__Material__
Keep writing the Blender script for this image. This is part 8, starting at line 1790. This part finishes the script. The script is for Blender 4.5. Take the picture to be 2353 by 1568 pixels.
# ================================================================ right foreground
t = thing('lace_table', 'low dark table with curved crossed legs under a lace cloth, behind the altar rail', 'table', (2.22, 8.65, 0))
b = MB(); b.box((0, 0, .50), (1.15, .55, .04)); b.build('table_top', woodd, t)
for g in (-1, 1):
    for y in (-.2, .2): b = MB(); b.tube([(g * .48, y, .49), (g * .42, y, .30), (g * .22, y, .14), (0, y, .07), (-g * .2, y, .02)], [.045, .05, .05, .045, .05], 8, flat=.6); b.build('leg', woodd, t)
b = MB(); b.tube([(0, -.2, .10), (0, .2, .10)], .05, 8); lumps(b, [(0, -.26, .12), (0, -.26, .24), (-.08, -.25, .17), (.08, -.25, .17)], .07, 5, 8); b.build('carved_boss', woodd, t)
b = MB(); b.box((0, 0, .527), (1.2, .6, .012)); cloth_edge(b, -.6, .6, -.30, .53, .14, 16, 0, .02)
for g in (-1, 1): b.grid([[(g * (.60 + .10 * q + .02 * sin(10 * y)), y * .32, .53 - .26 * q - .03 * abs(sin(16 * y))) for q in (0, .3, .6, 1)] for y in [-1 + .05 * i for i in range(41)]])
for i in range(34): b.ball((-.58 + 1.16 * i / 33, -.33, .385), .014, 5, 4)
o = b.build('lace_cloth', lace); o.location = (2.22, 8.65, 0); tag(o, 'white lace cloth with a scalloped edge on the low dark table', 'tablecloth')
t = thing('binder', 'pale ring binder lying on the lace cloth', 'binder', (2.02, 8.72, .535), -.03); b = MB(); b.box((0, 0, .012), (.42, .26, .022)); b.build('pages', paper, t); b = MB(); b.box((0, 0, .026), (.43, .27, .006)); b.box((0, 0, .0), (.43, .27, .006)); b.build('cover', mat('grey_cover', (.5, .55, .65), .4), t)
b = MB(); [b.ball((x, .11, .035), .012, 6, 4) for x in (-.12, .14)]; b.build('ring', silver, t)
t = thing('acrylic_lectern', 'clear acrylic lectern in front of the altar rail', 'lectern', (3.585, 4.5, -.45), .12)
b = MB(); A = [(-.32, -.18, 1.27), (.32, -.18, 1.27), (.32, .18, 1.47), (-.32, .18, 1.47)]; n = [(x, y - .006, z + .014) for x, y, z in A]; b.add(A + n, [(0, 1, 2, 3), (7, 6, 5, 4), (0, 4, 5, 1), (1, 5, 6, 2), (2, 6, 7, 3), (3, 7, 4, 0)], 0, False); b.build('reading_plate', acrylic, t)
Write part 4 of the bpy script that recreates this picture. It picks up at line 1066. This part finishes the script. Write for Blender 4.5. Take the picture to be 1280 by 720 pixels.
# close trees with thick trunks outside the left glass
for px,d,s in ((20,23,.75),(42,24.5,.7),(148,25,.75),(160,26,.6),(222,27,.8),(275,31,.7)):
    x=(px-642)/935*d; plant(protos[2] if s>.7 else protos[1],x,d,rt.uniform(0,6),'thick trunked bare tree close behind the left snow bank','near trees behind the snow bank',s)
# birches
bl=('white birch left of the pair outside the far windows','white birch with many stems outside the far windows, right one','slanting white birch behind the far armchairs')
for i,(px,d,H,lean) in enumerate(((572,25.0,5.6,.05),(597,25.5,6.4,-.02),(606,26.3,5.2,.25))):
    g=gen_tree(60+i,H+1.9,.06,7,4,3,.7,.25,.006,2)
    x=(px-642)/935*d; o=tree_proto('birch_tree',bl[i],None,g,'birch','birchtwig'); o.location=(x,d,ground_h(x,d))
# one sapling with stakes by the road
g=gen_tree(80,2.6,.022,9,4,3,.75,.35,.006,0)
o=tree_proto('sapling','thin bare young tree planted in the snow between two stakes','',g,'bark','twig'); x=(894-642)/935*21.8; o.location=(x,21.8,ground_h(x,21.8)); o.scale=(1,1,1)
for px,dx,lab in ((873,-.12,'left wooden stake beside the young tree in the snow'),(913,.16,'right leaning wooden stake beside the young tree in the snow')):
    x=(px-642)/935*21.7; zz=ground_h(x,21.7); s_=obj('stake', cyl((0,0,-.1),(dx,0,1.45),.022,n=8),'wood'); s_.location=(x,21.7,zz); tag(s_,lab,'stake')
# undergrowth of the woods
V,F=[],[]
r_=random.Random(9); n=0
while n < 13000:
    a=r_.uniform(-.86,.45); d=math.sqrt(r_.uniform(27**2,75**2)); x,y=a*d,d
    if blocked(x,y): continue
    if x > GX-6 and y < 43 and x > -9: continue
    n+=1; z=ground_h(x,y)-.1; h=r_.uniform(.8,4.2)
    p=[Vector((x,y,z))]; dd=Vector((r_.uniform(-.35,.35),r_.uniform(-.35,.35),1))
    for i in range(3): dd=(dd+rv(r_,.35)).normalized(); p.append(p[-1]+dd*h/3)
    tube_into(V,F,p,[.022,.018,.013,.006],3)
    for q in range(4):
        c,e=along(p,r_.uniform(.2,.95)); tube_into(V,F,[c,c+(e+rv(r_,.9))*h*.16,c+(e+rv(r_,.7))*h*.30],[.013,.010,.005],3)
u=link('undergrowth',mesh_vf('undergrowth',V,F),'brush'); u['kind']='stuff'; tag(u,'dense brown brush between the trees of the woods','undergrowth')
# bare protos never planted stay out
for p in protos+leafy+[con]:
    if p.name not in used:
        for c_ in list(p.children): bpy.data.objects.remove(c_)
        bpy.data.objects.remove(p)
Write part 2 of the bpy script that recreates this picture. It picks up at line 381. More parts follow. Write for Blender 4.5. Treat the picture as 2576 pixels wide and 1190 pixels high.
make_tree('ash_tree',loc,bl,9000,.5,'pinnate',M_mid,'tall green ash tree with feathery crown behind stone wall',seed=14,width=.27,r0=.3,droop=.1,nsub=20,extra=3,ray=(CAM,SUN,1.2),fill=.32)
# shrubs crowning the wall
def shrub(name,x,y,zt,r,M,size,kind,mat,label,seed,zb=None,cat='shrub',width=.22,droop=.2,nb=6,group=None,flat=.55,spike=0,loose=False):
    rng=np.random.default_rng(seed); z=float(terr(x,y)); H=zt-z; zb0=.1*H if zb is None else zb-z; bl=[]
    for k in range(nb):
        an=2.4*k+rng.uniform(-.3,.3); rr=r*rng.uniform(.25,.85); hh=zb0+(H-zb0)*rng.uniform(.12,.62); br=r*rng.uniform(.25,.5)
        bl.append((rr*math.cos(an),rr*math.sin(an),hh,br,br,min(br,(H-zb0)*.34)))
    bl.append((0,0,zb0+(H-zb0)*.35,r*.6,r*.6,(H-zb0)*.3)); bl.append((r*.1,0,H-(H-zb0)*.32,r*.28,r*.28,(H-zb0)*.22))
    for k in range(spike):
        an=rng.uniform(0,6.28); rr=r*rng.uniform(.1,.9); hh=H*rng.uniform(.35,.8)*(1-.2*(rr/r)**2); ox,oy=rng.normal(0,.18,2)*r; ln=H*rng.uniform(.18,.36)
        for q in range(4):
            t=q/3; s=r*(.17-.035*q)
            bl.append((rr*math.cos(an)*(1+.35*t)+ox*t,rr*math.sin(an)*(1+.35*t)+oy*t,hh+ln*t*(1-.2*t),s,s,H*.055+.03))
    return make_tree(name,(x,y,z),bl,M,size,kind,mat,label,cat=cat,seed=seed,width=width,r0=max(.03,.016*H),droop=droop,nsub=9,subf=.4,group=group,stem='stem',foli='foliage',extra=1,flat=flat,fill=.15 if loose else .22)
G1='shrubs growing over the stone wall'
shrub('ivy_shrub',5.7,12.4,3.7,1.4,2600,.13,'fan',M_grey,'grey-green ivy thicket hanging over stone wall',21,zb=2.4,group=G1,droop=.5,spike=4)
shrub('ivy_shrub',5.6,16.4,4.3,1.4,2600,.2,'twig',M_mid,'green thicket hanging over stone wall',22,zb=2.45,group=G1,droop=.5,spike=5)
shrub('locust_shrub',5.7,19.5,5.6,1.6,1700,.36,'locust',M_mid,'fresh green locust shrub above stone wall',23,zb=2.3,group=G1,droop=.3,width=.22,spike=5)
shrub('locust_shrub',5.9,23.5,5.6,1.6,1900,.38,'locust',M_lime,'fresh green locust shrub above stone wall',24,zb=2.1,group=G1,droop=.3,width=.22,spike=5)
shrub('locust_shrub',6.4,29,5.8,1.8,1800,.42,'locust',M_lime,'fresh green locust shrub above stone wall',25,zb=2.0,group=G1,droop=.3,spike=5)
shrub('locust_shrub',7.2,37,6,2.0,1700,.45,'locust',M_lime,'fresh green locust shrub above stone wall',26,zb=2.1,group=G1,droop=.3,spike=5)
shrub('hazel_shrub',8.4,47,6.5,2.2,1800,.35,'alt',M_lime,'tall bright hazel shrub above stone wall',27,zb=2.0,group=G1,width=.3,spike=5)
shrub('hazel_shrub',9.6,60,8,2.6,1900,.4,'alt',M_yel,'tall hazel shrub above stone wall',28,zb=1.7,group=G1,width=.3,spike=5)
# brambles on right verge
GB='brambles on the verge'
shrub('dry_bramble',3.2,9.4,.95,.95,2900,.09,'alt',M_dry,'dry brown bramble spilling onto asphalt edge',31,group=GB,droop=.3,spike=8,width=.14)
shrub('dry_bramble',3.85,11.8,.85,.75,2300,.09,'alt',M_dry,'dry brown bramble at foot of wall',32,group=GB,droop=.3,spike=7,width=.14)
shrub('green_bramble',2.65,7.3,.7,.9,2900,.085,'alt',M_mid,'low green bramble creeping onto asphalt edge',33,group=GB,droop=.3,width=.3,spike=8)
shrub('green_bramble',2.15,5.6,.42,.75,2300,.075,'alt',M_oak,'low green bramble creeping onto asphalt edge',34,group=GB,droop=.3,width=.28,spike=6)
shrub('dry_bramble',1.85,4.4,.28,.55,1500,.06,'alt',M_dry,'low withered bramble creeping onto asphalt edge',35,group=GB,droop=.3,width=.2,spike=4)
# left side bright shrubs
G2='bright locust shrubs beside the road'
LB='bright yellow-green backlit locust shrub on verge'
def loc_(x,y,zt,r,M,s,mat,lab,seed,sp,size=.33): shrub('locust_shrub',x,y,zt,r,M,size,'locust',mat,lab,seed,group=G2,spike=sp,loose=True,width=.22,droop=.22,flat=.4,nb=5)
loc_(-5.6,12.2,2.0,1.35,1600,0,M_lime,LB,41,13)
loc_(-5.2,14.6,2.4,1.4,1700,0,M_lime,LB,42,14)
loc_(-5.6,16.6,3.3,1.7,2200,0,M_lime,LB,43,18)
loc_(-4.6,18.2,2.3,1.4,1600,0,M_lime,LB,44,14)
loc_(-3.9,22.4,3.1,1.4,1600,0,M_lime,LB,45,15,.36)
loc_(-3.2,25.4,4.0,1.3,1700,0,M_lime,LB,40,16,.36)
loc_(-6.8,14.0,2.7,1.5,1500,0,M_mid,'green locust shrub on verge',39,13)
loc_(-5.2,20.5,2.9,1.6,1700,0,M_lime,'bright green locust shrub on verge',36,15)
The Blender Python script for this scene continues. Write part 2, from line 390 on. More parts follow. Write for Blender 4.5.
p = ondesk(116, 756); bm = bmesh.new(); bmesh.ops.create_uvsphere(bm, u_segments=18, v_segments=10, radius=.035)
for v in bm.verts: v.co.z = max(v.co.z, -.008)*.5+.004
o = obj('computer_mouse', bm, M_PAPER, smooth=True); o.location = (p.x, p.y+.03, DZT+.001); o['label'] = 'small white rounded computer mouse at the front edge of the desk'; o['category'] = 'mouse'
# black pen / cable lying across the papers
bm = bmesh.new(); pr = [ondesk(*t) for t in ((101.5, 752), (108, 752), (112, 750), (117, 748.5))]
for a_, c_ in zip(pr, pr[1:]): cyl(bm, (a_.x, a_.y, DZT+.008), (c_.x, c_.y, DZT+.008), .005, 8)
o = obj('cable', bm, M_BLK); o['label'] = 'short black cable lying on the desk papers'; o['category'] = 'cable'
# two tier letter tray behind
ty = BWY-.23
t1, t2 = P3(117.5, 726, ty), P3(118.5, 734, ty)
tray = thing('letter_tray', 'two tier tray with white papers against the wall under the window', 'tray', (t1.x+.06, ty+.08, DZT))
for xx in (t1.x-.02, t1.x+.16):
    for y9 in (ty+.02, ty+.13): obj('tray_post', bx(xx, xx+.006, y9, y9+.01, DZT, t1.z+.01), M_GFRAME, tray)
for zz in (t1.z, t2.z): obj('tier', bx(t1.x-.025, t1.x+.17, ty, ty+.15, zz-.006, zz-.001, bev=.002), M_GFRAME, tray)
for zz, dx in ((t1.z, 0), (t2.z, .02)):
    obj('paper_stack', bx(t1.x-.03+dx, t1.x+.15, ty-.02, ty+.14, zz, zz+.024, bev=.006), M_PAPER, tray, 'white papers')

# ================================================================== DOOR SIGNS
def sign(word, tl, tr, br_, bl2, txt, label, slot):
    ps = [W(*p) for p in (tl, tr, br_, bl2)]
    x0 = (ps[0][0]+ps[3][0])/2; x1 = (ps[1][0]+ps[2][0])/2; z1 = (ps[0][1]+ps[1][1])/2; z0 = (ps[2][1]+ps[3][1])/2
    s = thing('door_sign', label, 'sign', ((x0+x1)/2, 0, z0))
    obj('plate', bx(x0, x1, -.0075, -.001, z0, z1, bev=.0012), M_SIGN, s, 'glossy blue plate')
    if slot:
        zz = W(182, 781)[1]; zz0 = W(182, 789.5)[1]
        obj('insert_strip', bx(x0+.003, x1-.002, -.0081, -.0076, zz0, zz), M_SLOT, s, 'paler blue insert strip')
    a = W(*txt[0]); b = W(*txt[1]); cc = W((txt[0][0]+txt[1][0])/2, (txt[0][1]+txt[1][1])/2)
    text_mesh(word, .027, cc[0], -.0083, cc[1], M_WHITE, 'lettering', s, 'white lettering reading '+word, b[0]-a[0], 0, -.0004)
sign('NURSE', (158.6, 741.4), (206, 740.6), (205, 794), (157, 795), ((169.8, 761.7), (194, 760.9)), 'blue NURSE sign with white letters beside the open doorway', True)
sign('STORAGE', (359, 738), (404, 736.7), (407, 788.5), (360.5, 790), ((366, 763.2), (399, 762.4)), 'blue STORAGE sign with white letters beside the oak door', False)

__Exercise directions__
Within the listing above, copy each line that has the string "parts".

__Exercise response__
Write part 2 of the bpy script that recreates this picture. It picks up at line 381. More parts follow. Write for Blender 4.5. Treat the picture as 2576 pixels wide and 1190 pixels high.
The Blender Python script for this scene continues. Write part 2, from line 390 on. More parts follow. Write for Blender 4.5.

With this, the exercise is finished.